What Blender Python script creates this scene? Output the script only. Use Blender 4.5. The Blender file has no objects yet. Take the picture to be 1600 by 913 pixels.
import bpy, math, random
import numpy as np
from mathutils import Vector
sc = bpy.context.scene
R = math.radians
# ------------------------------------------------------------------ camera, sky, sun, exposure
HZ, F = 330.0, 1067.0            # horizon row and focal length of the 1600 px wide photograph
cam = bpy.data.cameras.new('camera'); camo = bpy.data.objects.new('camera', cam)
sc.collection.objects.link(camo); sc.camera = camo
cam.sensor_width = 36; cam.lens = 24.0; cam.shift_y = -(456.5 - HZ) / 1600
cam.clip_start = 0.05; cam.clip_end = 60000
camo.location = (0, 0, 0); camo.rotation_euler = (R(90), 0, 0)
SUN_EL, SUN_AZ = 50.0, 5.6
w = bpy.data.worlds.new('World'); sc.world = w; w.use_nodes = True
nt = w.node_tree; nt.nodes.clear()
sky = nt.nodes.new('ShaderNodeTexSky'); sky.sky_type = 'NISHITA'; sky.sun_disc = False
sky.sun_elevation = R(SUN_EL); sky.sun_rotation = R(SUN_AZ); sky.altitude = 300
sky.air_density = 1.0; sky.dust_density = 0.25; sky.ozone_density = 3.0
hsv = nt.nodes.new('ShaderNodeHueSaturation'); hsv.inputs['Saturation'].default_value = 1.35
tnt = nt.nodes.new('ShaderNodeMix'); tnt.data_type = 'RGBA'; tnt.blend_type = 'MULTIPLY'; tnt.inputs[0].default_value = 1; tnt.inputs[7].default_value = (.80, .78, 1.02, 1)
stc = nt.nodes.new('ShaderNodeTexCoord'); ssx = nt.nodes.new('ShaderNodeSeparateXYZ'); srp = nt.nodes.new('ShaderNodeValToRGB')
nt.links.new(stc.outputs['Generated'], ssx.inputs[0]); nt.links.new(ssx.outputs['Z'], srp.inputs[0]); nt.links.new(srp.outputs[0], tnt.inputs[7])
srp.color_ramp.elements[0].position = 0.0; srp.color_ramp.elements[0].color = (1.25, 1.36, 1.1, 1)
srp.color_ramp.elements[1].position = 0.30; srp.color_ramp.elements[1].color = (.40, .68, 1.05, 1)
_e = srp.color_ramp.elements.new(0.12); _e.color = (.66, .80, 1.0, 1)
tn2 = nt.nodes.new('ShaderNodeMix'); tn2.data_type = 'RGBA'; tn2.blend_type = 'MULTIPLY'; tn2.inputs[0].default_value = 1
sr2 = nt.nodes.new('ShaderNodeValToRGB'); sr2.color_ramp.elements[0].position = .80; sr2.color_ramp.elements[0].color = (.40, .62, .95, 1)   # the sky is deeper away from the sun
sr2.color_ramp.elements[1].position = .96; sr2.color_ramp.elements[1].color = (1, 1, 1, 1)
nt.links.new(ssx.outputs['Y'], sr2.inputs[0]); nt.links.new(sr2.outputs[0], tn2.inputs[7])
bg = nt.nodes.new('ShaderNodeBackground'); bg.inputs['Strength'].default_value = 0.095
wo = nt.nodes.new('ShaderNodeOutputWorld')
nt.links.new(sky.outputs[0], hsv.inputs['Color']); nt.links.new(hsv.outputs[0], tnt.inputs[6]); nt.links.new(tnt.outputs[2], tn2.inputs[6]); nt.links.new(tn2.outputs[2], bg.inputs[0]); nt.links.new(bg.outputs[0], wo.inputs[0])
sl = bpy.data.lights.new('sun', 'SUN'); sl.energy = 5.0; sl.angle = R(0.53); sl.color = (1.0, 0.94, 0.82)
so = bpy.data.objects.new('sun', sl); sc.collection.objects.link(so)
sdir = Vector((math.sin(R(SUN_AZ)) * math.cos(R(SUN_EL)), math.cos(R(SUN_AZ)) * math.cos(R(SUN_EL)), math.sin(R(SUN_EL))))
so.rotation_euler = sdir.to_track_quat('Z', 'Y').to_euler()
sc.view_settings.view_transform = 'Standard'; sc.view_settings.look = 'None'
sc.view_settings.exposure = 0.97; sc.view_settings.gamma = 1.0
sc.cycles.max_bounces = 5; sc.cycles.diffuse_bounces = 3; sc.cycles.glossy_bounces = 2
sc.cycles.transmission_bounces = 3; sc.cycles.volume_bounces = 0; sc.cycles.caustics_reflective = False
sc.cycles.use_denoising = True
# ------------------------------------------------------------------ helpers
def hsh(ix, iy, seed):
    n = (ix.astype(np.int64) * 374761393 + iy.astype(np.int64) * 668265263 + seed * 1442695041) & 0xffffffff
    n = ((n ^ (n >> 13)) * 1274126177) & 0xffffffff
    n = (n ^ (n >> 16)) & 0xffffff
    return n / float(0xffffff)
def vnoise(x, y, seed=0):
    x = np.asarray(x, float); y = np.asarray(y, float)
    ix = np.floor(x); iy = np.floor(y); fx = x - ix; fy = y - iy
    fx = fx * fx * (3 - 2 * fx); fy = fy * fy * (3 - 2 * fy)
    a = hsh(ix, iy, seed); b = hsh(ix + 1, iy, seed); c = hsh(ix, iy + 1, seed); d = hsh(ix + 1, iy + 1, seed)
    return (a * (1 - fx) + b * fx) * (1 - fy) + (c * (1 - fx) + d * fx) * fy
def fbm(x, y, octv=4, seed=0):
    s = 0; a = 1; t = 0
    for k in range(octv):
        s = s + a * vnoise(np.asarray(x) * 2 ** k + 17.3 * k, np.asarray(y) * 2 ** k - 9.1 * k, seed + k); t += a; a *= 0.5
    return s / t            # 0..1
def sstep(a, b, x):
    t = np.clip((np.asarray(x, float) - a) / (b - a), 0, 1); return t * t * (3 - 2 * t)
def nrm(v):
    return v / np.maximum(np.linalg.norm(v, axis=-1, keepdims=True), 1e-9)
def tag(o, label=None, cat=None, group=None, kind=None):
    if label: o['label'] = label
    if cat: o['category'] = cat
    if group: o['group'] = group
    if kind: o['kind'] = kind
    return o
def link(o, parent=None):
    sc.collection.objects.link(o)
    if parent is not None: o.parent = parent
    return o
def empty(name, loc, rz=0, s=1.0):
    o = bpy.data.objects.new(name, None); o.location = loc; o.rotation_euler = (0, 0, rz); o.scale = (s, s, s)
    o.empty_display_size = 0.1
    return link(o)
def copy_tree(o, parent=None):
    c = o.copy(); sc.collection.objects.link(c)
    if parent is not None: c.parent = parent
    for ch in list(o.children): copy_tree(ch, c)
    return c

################

What to produce:
All of the material above needs to be retyped word for word.

Solution for this exercise:
What Blender Python script creates this scene? Output the script only. Use Blender 4.5. The Blender file has no objects yet. Take the picture to be 1600 by 913 pixels.
import bpy, math, random
import numpy as np
from mathutils import Vector
sc = bpy.context.scene
R = math.radians
# ------------------------------------------------------------------ camera, sky, sun, exposure
HZ, F = 330.0, 1067.0            # horizon row and focal length of the 1600 px wide photograph
cam = bpy.data.cameras.new('camera'); camo = bpy.data.objects.new('camera', cam)
sc.collection.objects.link(camo); sc.camera = camo
cam.sensor_width = 36; cam.lens = 24.0; cam.shift_y = -(456.5 - HZ) / 1600
cam.clip_start = 0.05; cam.clip_end = 60000
camo.location = (0, 0, 0); camo.rotation_euler = (R(90), 0, 0)
SUN_EL, SUN_AZ = 50.0, 5.6
w = bpy.data.worlds.new('World'); sc.world = w; w.use_nodes = True
nt = w.node_tree; nt.nodes.clear()
sky = nt.nodes.new('ShaderNodeTexSky'); sky.sky_type = 'NISHITA'; sky.sun_disc = False
sky.sun_elevation = R(SUN_EL); sky.sun_rotation = R(SUN_AZ); sky.altitude = 300
sky.air_density = 1.0; sky.dust_density = 0.25; sky.ozone_density = 3.0
hsv = nt.nodes.new('ShaderNodeHueSaturation'); hsv.inputs['Saturation'].default_value = 1.35
tnt = nt.nodes.new('ShaderNodeMix'); tnt.data_type = 'RGBA'; tnt.blend_type = 'MULTIPLY'; tnt.inputs[0].default_value = 1; tnt.inputs[7].default_value = (.80, .78, 1.02, 1)
stc = nt.nodes.new('ShaderNodeTexCoord'); ssx = nt.nodes.new('ShaderNodeSeparateXYZ'); srp = nt.nodes.new('ShaderNodeValToRGB')
nt.links.new(stc.outputs['Generated'], ssx.inputs[0]); nt.links.new(ssx.outputs['Z'], srp.inputs[0]); nt.links.new(srp.outputs[0], tnt.inputs[7])
srp.color_ramp.elements[0].position = 0.0; srp.color_ramp.elements[0].color = (1.25, 1.36, 1.1, 1)
srp.color_ramp.elements[1].position = 0.30; srp.color_ramp.elements[1].color = (.40, .68, 1.05, 1)
_e = srp.color_ramp.elements.new(0.12); _e.color = (.66, .80, 1.0, 1)
tn2 = nt.nodes.new('ShaderNodeMix'); tn2.data_type = 'RGBA'; tn2.blend_type = 'MULTIPLY'; tn2.inputs[0].default_value = 1
sr2 = nt.nodes.new('ShaderNodeValToRGB'); sr2.color_ramp.elements[0].position = .80; sr2.color_ramp.elements[0].color = (.40, .62, .95, 1)   # the sky is deeper away from the sun
sr2.color_ramp.elements[1].position = .96; sr2.color_ramp.elements[1].color = (1, 1, 1, 1)
nt.links.new(ssx.outputs['Y'], sr2.inputs[0]); nt.links.new(sr2.outputs[0], tn2.inputs[7])
bg = nt.nodes.new('ShaderNodeBackground'); bg.inputs['Strength'].default_value = 0.095
wo = nt.nodes.new('ShaderNodeOutputWorld')
nt.links.new(sky.outputs[0], hsv.inputs['Color']); nt.links.new(hsv.outputs[0], tnt.inputs[6]); nt.links.new(tnt.outputs[2], tn2.inputs[6]); nt.links.new(tn2.outputs[2], bg.inputs[0]); nt.links.new(bg.outputs[0], wo.inputs[0])
sl = bpy.data.lights.new('sun', 'SUN'); sl.energy = 5.0; sl.angle = R(0.53); sl.color = (1.0, 0.94, 0.82)
so = bpy.data.objects.new('sun', sl); sc.collection.objects.link(so)
sdir = Vector((math.sin(R(SUN_AZ)) * math.cos(R(SUN_EL)), math.cos(R(SUN_AZ)) * math.cos(R(SUN_EL)), math.sin(R(SUN_EL))))
so.rotation_euler = sdir.to_track_quat('Z', 'Y').to_euler()
sc.view_settings.view_transform = 'Standard'; sc.view_settings.look = 'None'
sc.view_settings.exposure = 0.97; sc.view_settings.gamma = 1.0
sc.cycles.max_bounces = 5; sc.cycles.diffuse_bounces = 3; sc.cycles.glossy_bounces = 2
sc.cycles.transmission_bounces = 3; sc.cycles.volume_bounces = 0; sc.cycles.caustics_reflective = False
sc.cycles.use_denoising = True
# ------------------------------------------------------------------ helpers
def hsh(ix, iy, seed):
    n = (ix.astype(np.int64) * 374761393 + iy.astype(np.int64) * 668265263 + seed * 1442695041) & 0xffffffff
    n = ((n ^ (n >> 13)) * 1274126177) & 0xffffffff
    n = (n ^ (n >> 16)) & 0xffffff
    return n / float(0xffffff)
def vnoise(x, y, seed=0):
    x = np.asarray(x, float); y = np.asarray(y, float)
    ix = np.floor(x); iy = np.floor(y); fx = x - ix; fy = y - iy
    fx = fx * fx * (3 - 2 * fx); fy = fy * fy * (3 - 2 * fy)
    a = hsh(ix, iy, seed); b = hsh(ix + 1, iy, seed); c = hsh(ix, iy + 1, seed); d = hsh(ix + 1, iy + 1, seed)
    return (a * (1 - fx) + b * fx) * (1 - fy) + (c * (1 - fx) + d * fx) * fy
def fbm(x, y, octv=4, seed=0):
    s = 0; a = 1; t = 0
    for k in range(octv):
        s = s + a * vnoise(np.asarray(x) * 2 ** k + 17.3 * k, np.asarray(y) * 2 ** k - 9.1 * k, seed + k); t += a; a *= 0.5
    return s / t            # 0..1
def sstep(a, b, x):
    t = np.clip((np.asarray(x, float) - a) / (b - a), 0, 1); return t * t * (3 - 2 * t)
def nrm(v):
    return v / np.maximum(np.linalg.norm(v, axis=-1, keepdims=True), 1e-9)
def tag(o, label=None, cat=None, group=None, kind=None):
    if label: o['label'] = label
    if cat: o['category'] = cat
    if group: o['group'] = group
    if kind: o['kind'] = kind
    return o
def link(o, parent=None):
    sc.collection.objects.link(o)
    if parent is not None: o.parent = parent
    return o
def empty(name, loc, rz=0, s=1.0):
    o = bpy.data.objects.new(name, None); o.location = loc; o.rotation_euler = (0, 0, rz); o.scale = (s, s, s)
    o.empty_display_size = 0.1
    return link(o)
def copy_tree(o, parent=None):
    c = o.copy(); sc.collection.objects.link(c)
    if parent is not None: c.parent = parent
    for ch in list(o.children): copy_tree(ch, c)
    return c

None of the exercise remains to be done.